» Records supplied:

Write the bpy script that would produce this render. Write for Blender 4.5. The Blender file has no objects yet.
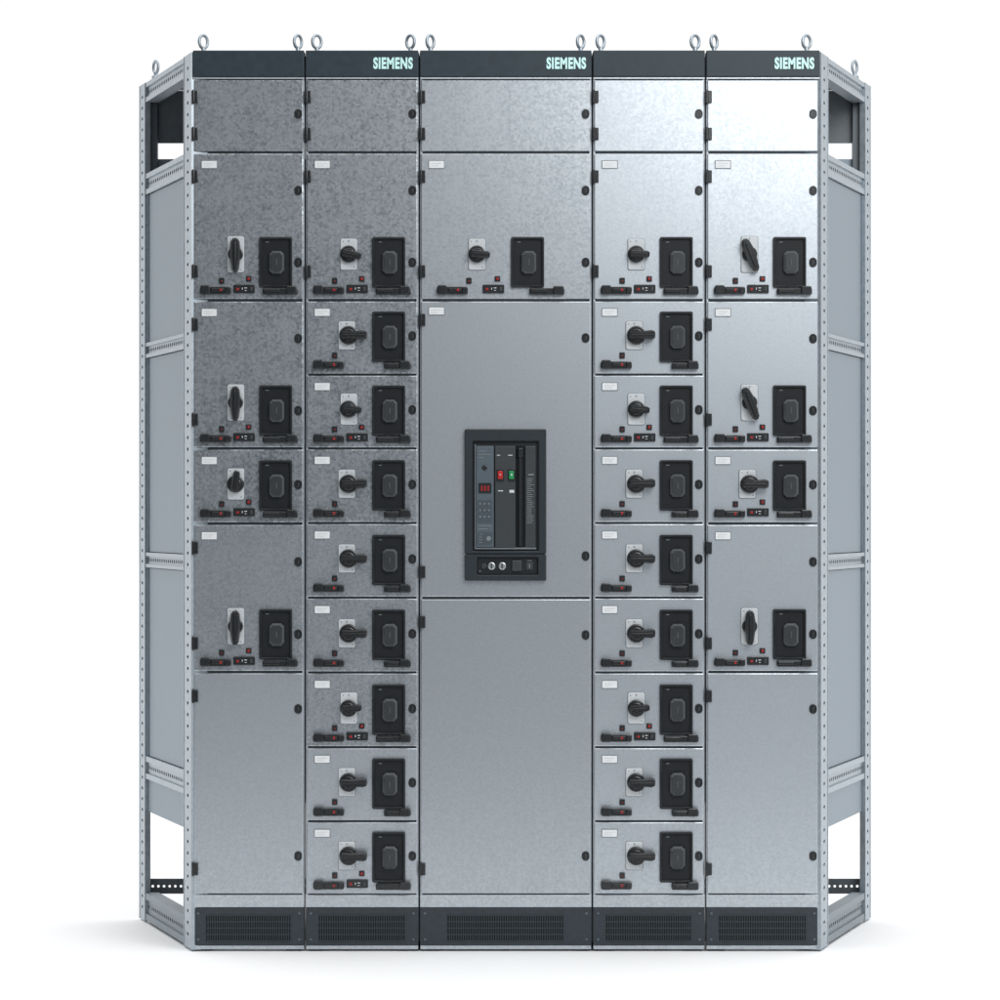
import bpy, bmesh, math, random
from mathutils import Vector, Matrix
random.seed(4)
S = 0.00245                      # metres per drawing unit on the front plane
C = bpy.context.scene.collection
def X(px): return (px-500)*S
def Z(py): return (950-py)*S
EYE = Z(515); DIST = 7.5; DEPTH = 0.6

# ------------------------------------------------------------------ materials
def mat(name, col, rough=0.5, metal=0.0, var=0.06, bump=0.0, nscale=60, spec=0.5):
    m = bpy.data.materials.new(name); m.use_nodes = True
    nt = m.node_tree; b = nt.nodes['Principled BSDF']
    g = nt.nodes.new('ShaderNodeNewGeometry')
    n = nt.nodes.new('ShaderNodeTexNoise'); n.inputs['Scale'].default_value = nscale; n.inputs['Detail'].default_value = 3
    nt.links.new(g.outputs['Position'], n.inputs['Vector'])
    r = nt.nodes.new('ShaderNodeValToRGB')
    r.color_ramp.elements[0].position = .3; r.color_ramp.elements[1].position = .7
    r.color_ramp.elements[0].color = [c*(1-var) for c in col]+[1]
    r.color_ramp.elements[1].color = [min(1, c*(1+var)) for c in col]+[1]
    nt.links.new(n.outputs['Fac'], r.inputs['Fac']); nt.links.new(r.outputs['Color'], b.inputs['Base Color'])
    mr = nt.nodes.new('ShaderNodeMapRange'); mr.inputs['To Min'].default_value = rough-.06; mr.inputs['To Max'].default_value = rough+.06
    nt.links.new(n.outputs['Fac'], mr.inputs['Value']); nt.links.new(mr.outputs['Result'], b.inputs['Roughness'])
    b.inputs['Metallic'].default_value = metal; b.inputs['Specular IOR Level'].default_value = spec
    if bump:
        bp = nt.nodes.new('ShaderNodeBump'); bp.inputs['Strength'].default_value = bump; bp.inputs['Distance'].default_value = .001
        nt.links.new(n.outputs['Fac'], bp.inputs['Height']); nt.links.new(bp.outputs['Normal'], b.inputs['Normal'])
    return m

def galv(name, lo, hi, r0, r1, bump, cloud=.2, scale=1.0):
    m = bpy.data.materials.new(name); m.use_nodes = True
    nt = m.node_tree; b = nt.nodes['Principled BSDF']; L = nt.links.new
    g = nt.nodes.new('ShaderNodeNewGeometry')
    v = nt.nodes.new('ShaderNodeTexVoronoi'); v.inputs['Scale'].default_value = 230*scale
    n1 = nt.nodes.new('ShaderNodeTexNoise'); n1.inputs['Scale'].default_value = 150*scale; n1.inputs['Detail'].default_value = 5; n1.inputs['Roughness'].default_value = .7
    n2 = nt.nodes.new('ShaderNodeTexNoise'); n2.inputs['Scale'].default_value = 11; n2.inputs['Detail'].default_value = 5
    n3 = nt.nodes.new('ShaderNodeTexNoise'); n3.inputs['Scale'].default_value = 1; n3.inputs['Detail'].default_value = 3
    mp = nt.nodes.new('ShaderNodeMapping'); mp.inputs['Scale'].default_value = (70,70,3.5)   # rolling direction of the sheet
    L(g.outputs['Position'], mp.inputs['Vector']); L(mp.outputs['Vector'], n3.inputs['Vector'])
    for t in (v, n1, n2): L(g.outputs['Position'], t.inputs['Vector'])
    sp = nt.nodes.new('ShaderNodeSeparateColor'); L(v.outputs['Color'], sp.inputs['Color'])
    def math_(op, a, bb):
        q = nt.nodes.new('ShaderNodeMath'); q.operation = op
        for i, w in enumerate((a, bb)):
            if isinstance(w, (int, float)): q.inputs[i].default_value = w
            else: L(w, q.inputs[i])
        return q.outputs[0]
    s = math_('ADD', math_('MULTIPLY', sp.outputs[0], .28), math_('MULTIPLY', n1.outputs['Fac'], .54))
    s = math_('ADD', s, math_('MULTIPLY', n2.outputs['Fac'], cloud))
    s2 = math_('ADD', s, math_('MULTIPLY', n3.outputs['Fac'], .18))
    mid = .41+.5*cloud+.09
    ra = nt.nodes.new('ShaderNodeValToRGB'); L(s2, ra.inputs['Fac'])
    e = ra.color_ramp.elements; e[0].position = mid-.19; e[1].position = mid+.21
    e[0].color = list(lo)+[1]; e[1].color = list(hi)+[1]
    L(ra.outputs['Color'], b.inputs['Base Color'])
    mr = nt.nodes.new('ShaderNodeMapRange'); L(s2, mr.inputs['Value'])
    mr.inputs['From Min'].default_value = mid-.2; mr.inputs['From Max'].default_value = mid+.24
    mr.inputs['To Min'].default_value = r1; mr.inputs['To Max'].default_value = r0
    L(mr.outputs['Result'], b.inputs['Roughness'])
    b.inputs['Metallic'].default_value = .95
    bp = nt.nodes.new('ShaderNodeBump'); bp.inputs['Strength'].default_value = bump; bp.inputs['Distance'].default_value = .0005
    L(s, bp.inputs['Height']); L(bp.outputs['Normal'], b.inputs['Normal'])
    return m
M = {}
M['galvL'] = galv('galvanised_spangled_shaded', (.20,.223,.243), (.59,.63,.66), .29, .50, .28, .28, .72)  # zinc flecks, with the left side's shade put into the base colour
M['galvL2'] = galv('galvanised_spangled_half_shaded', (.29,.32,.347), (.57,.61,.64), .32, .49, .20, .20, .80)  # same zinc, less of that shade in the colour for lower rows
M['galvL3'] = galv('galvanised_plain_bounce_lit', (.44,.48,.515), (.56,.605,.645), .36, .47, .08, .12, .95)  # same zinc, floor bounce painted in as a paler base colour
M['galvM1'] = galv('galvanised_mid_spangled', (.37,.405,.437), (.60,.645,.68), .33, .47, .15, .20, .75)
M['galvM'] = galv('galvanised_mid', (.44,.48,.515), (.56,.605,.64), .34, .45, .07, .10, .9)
M['galvR'] = galv('galvanised_smooth_lit', (.49,.535,.575), (.60,.645,.685), .34, .46, .07, .10, .85)  # same zinc, the lit right side's brightness put into the colour
M['frame'] = galv('frame_zinc', (.48,.52,.555), (.60,.645,.68), .45, .56, .08)
M['sidepanel'] = mat('side_panel_paint', (.205,.255,.30), .40, .45, .05, .05, 40)
M['siderail'] = mat('rail_zinc', (.39,.44,.48), .42, .8, .10, .08, 80)
M['baserail'] = mat('base_rail_zinc', (.24,.28,.31), .48, .6, .08, .08, 80)
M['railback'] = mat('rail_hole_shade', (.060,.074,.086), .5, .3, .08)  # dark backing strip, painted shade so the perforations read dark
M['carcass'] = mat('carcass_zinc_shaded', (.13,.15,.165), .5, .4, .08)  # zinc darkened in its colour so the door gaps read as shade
M['innerplate'] = mat('inner_plate_grey', (.22,.245,.265), .6, 0, .08)
M['header'] = mat('header_paint', (.026,.041,.052), .45, 0, .1, .05, 50, .35)
M['plinth'] = mat('plinth_paint', (.030,.039,.047), .48, 0, .1, .06, 70, .35)
M['ventbar'] = mat('vent_bar', (.027,.035,.042), .48, 0, .1, 0, 70, .35)
M['ventdark'] = mat('vent_gap', (.007,.009,.011), .7, 0, .1, 0, 60, .2)
M['dark'] = mat('dark_void', (.008,.009,.010), .7, 0, .1, 0, 60, .2)
M['black'] = mat('black_plastic', (.013,.015,.017), .26, 0, .15, .03, 200, .55)
M['bezel'] = mat('bezel_plastic', (.013,.016,.019), .38, 0, .15, .04, 200, .45)
M['recess'] = mat('recess_plastic', (.011,.013,.016), .5, 0, .15, .04, 200, .3)
M['grey'] = mat('dark_grey_plastic', (.040,.046,.050), .38, 0, .1, .04, 200, .45)
M['cover'] = mat('drive_cover_plastic', (.030,.034,.037), .34, 0, .1, .02, 200, .5)
M['coverrim'] = mat('drive_cover_lit_rim', (.070,.078,.083), .34, 0, .1, .02, 200, .5)
M['surround'] = mat('breaker_surround', (.022,.029,.035), .36, 0, .1, .04, 200, .45)
M['trip'] = mat('trip_unit_face', (.085,.110,.130), .34, 0, .08, .02, 200, .45)
M['keypad'] = mat('keypad_face', (.060,.078,.093), .36, 0, .08, .02, 200, .45)
M['outline'] = mat('breaker_rim', (.20,.225,.245), .35, .4, .06, 0, 100)
M['plate'] = mat('switch_plate_grey', (.60,.635,.655), .42, .05, .03, .02, 120)
M['label'] = mat('label_white', (.76,.78,.79), .5, 0, .03)
M['labeledge'] = mat('label_edge', (.20,.225,.24), .5, 0, .03)
M['screw'] = mat('plate_screw', (.25,.27,.28), .4, .5, .05)
M['red'] = mat('red_lens', (.32,.012,.012), .35, 0, .1)
M['darkred'] = mat('dark_red_lens', (.15,.010,.010), .4, 0, .1)
M['redbtn'] = mat('red_button', (.46,.014,.013), .4, 0, .05)
M['display'] = mat('red_display_segments', (.26,.012,.012), .4, 0, .05)
M['green'] = mat('green_button', (.008,.26,.07), .4, 0, .05)
M['print'] = mat('grey_print', (.185,.205,.215), .5, 0, .03)
M['letter'] = mat('header_lettering', (.60,.92,.89), .45, 0, .03)
M['steel'] = mat('brushed_cap', (.50,.53,.54), .32, .85, .05)
M['floor'] = mat('white_floor', (.845,.85,.855), .7, 0, .006, 0, 3, .1)

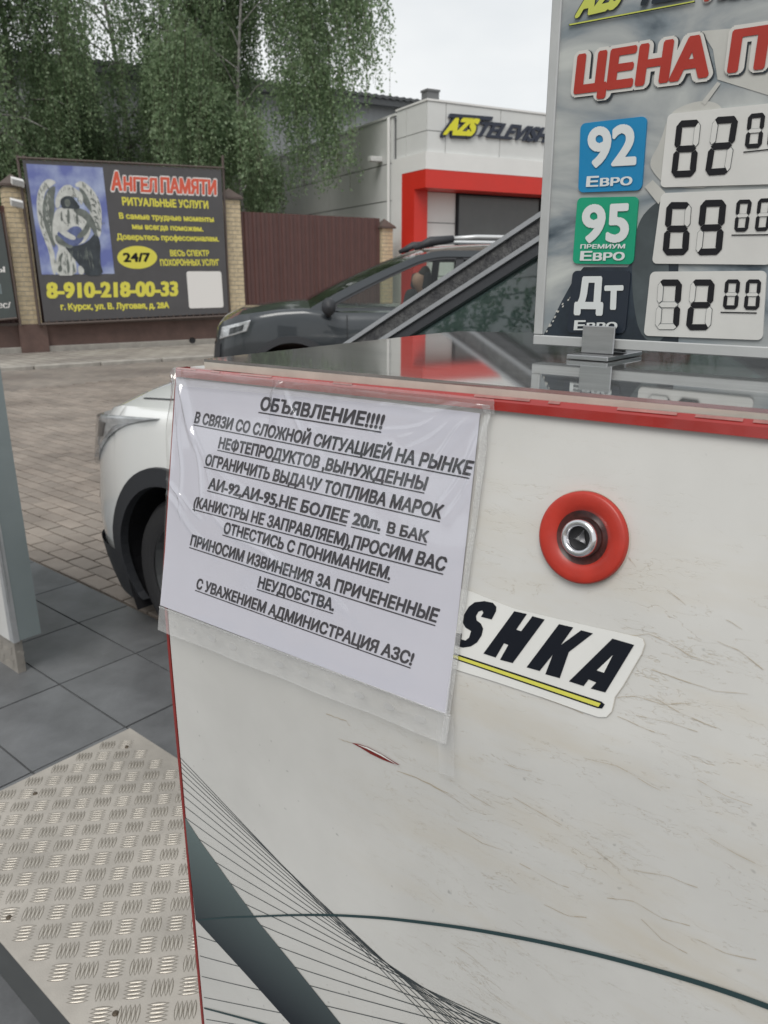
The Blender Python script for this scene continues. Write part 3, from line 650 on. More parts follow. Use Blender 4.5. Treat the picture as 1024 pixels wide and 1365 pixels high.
for k, (x, y, lb) in enumerate(((-13, -4.5, 'birch across the forecourt seen only as a reflection, left one'), (-15, -8, 'birch across the forecourt seen only as a reflection, middle one'), (-19, -2, 'birch across the forecourt seen only as a reflection, far left one'))):
    birch(x, y, 11, 3.0, 260, lb, trunk_r=.16, seed=50+k, lsz=.11, dens=.09, group='birches across the forecourt', low=1.5, bot=1.2)

# ================================================================== CARS
M['rimd'] = mat('dark_alloy', (.16,.165,.17), .35, metal=.7)
def car_paint(name, col, metal=0, rough=.25): return mat(name, col, rough, metal=metal, coat=1, var=.03, vs=2)
M['cwhite'] = car_paint('white_car_paint', (.80,.81,.80)); M['cdark'] = car_paint('dark_grey_car_paint', (.028,.034,.04), .3, .3)
M['cglass'] = glass('car_glass', (.30,.37,.36), .11); M['cglass_d'] = glass('tinted_car_glass', (.70,.76,.72), .05)
M['lamp'] = glass('headlamp_glass', (.92,.93,.94), .10, .03); M['lampr'] = mat('lamp_reflector', (.75,.76,.77), .25, metal=.3, var=.45, vs=9, stretch=(1,1,3)); M['seat'] = mat('seat_fabric', (.03,.03,.035), .9)
M['trim'] = mat('grey_door_frame', (.26,.27,.285), .35, var=.1, vs=20, coat=.5); M['gasket'] = mat('gritty_black_seal', (.014,.014,.017), .6, var=.9, vs=45, var2=(.085,.085,.085), stretch=(1,1,1), bump=.8, bs=160)
M['railm'] = mat('silver_roof_rail', (.62,.63,.64), .35, metal=.5)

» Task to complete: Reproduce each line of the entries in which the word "Blender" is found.

» Response to the task:
Write the bpy script that would produce this render. Write for Blender 4.5. The Blender file has no objects yet.
The Blender Python script for this scene continues. Write part 3, from line 650 on. More parts follow. Use Blender 4.5. Treat the picture as 1024 pixels wide and 1365 pixels high.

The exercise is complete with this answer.